Saturday, August 17, 2019

Don't say you weren't warned!

I should have been at Bath this afternoon/evening as Hope Is High was declared to run there.  Ironically, I began the week hoping that there would be some rain so that the track wouldn't be too hard, notwithstanding that she likes fast ground.  As it was, there was a lot of rain, so much so that we declared on Thursday morning on 'good to soft, good in places'.  That would have been fine, particularly if the good places were plentiful.  However, they had another 20mm yesterday so that this morning it is 'good to soft, soft in places'.  I'd run her on that if I had to, but in this case I don't: there's another (more or less) suitable race there for her on Wednesday, when the racing surface is almost certain to be significantly sounder, so it was a fairly easy decision to scratch (on the basis of 'going') and wait four days.

That meant that Roy on Sunday was our only runner of the week.  He ran well: second in a big-field amateurs' race - well ridden by Ross Birkett, as ever - at Windsor, the first time that he's ever come close to winning a race away from Brighton.  That brought to an end a five-day period in which we had five runners, for two seconds, two thirds and one unplaced (who finished last).  It's very rare for me to have a bet, but I did have one bet in that period.  Yes, you've guessed it: I backed Hidden Pearl, who finished last at Brighton!

We'd only had her for four weeks so I'm still learning about her, but she was going nicely in her home-work, nicely enough to suggest that 9/1 in a five-runner race which had very little depth was well over the odds.  Fortunately, I had been told that her work when Ed Walker had trained her had been good, despite the fact that she was running poorly.  Thankfully, this cautionary note, this salutary reminder that the fact that she was working well might turn out not to have meant very much, instilled an element of caution into my strategy, meaning that I didn't have as much on as I might have done.

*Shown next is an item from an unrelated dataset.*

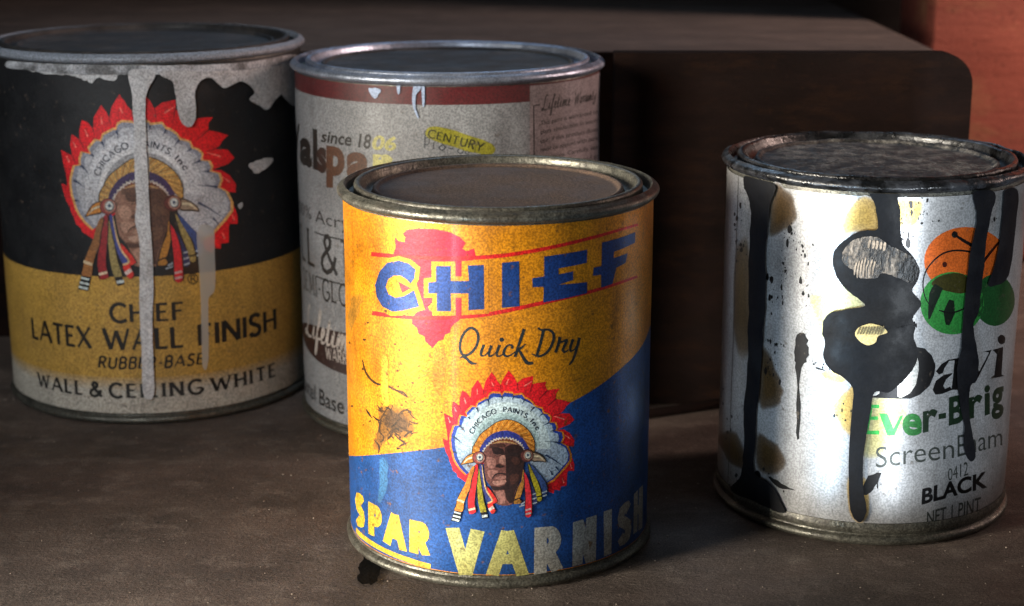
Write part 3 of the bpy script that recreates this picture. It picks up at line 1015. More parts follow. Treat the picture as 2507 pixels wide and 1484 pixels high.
P = Print(f, QD)
INKD = lin('#22282a')
for pts, ww in (
        ([(490, 100), (560, 150), (592, 250), (570, 380), (500, 490), (400, 560), (320, 540), (285, 440), (300, 300), (360, 180), (430, 115), (490, 100)], 44),
        ([(270, 612), (340, 585), (400, 620), (470, 690), (565, 705)], [10, 42, 52, 48, 20]),
        ([(685, 385), (645, 490), (640, 560), (700, 565), (780, 480), (815, 395)], [50, 46, 40, 22, 24, 30]),
        ([(815, 395), (770, 520), (785, 575), (850, 548), (900, 490)], [50, 46, 36, 20, 14]),
        ([(952, 388), (905, 510), (910, 570), (965, 570), (1030, 520)], [50, 46, 36, 22, 16]),
        ([(1160, 450), (1155, 398), (1095, 390), (1035, 460), (1020, 540), (1070, 578), (1150, 548), (1250, 470)], [44, 40, 26, 44, 46, 36, 24, 18]),
        ([(1362, 118), (1290, 330), (1208, 590)], [54, 50, 46]),
        ([(1385, 372), (1320, 430), (1275, 470), (1310, 530), (1360, 620), (1420, 690), (1515, 690)], [18, 36, 40, 46, 54, 60, 46]),
        ([(1685, 140), (1640, 330), (1575, 560)], [54, 50, 46]),
        ([(1590, 95), (1650, 135), (1760, 130), (1840, 180), (1856, 280), (1810, 420), (1720, 530), (1600, 578), (1485, 532)], [26, 36, 36, 44, 48, 46, 42, 36, 14]),
        ([(1962, 255), (1935, 380), (1885, 515)], [54, 50, 46]),
        ([(1945, 345), (2010, 330), (2075, 310), (2040, 400), (2010, 470), (2045, 505), (2110, 465)], [20, 30, 50, 46, 46, 34, 16]),
        ([(2185, 290), (2140, 420), (2140, 485), (2190, 475), (2250, 390), (2290, 270)], [48, 44, 36, 22, 22, 30]),
        ([(2292, 265), (2235, 480), (2180, 640), (2115, 722)], [48, 46, 40, 24])):
    P.strip(pts, ww, INKD, 3)
P.poly(disc(985, 300, 40, 36), INKD, 3)
P.build('script_lettering', M_INK, sheet)

P = Print(f, C1)  # paler streaks laid over the yellow and the blue
LYEL, LOLV, LSIL = lin('#b8962c'), lin('#a09c5c'), lin('#96948c')  # olive and silver put the reflected sheen into the letter colour
P.dz, P.kz = .0009, .985
QUADS = [('S', (125, 872), (186, 922), (186, 1118), (128, 1095)), ('P', (205, 945), (287, 988), (287, 1182), (205, 1145)), ('A', (293, 992), (438, 1048), (440, 1265), (291, 1198)),
         ('R', (453, 1055), (582, 1084), (582, 1292), (452, 1255)), ('V', (670, 1098), (910, 1120), (908, 1405), (680, 1396)), ('A', (915, 1120), (1180, 1118), (1180, 1405), (915, 1402)),
         ('R', (1210, 1105), (1384, 1090), (1388, 1370), (1208, 1395)), ('N', (1445, 1075), (1592, 1030), (1582, 1310), (1440, 1345)), ('I', (1633, 1010), (1682, 990), (1677, 1265), (1632, 1285)),
         ('S', (1715, 985), (1802, 920), (1797, 1188), (1712, 1235)), ('H', (1812, 902), (1868, 842), (1864, 1108), (1810, 1150))]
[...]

The observation that Hidden Pearl was the one horse whom I backed in a period in which she was the only horse to run poorly provides a suitable opening to give a plug (which, as you'll see, isn't really much of a plug) to a new website www.newmarkettrainers.com.  It is the website of the Newmarket Trainers' Federation.  On it (I believe - I've never actually looked at it) there is a section in which Newmarket trainers (or some of us, anyway - and again I haven't looked to see who does and who doesn't, which might be interesting) each give a preview of our runners, just as the Lambourn trainers do on their site.

Anyway, the point of this so-called plug is to provide a cautionary note.  Don't be disappointed if the previews aren't very enlightening.  No trainer with any common sense would ever say that his horse is going to win; no trainer with any common sense would ever say that his horse is not going to win (unless, obviously, the horse's owner is planning to have a bet).  It is possibly worth recalling that the one time that the Lambourn previews have ever made the news was when Charlie Mann was outspokenly disparaging about a horse and his chances.  Shrewd punters might taken that as their cue to have a bet, which would have been a good move as, needless to say, the horse won.

Anyway, don't be too disappointed if you keep reading re-worded versions of a statement that the horse is fit and well (which ought to go without saying, because if he was unfit or unwell he wouldn't be running, or ought not to be anyway) and that he is in running in a suitable race (which again ought to go without saying, as the horse wouldn't be in it if it wasn't suitable, or ought not to be in it anyway).  And that's not my being difficult, as my Hidden Pearl bet highlights.  The truth is that nobody knows.  All the horses are in the race because they're ready to run well and the race looks suitable.  One of them will win and the rest won't.  And we won't know which one that is until the race has been run.  No horse is guaranteed to win, and no horse is guaranteed not to win.  Don't say you weren't warned!

Oh yes, good stalls and Shergar Cup thoughts after the last chapter, Neil and Glenn.  Thank you.  Re the fields for the six Shergar Cup races being 10 rather than 12, ie each of the twelve jockeys having five rides rather than six, I would guess that the reason for this is to ensure that there won't be any non-runners if a jockey (or two) is injured.  Normally an injured jockey shouldn't mean a non-runner as someone else could ride the horse, but the 12 jockeys present at Ascot on Shergar Cup Day will be the only 12 jockeys on the course (unless any apprentices were leading up).  Consequently, if there are only 10 runners in each race, one or two jockeys getting hurt (which is unlikely to happen - I can't remember any falls at the meeting - but it could) wouldn't disrupt things.  It might mean a kind of 'Duckworth Lewis' method would be required to decide the winning team, but at least no horses would have to be scratched.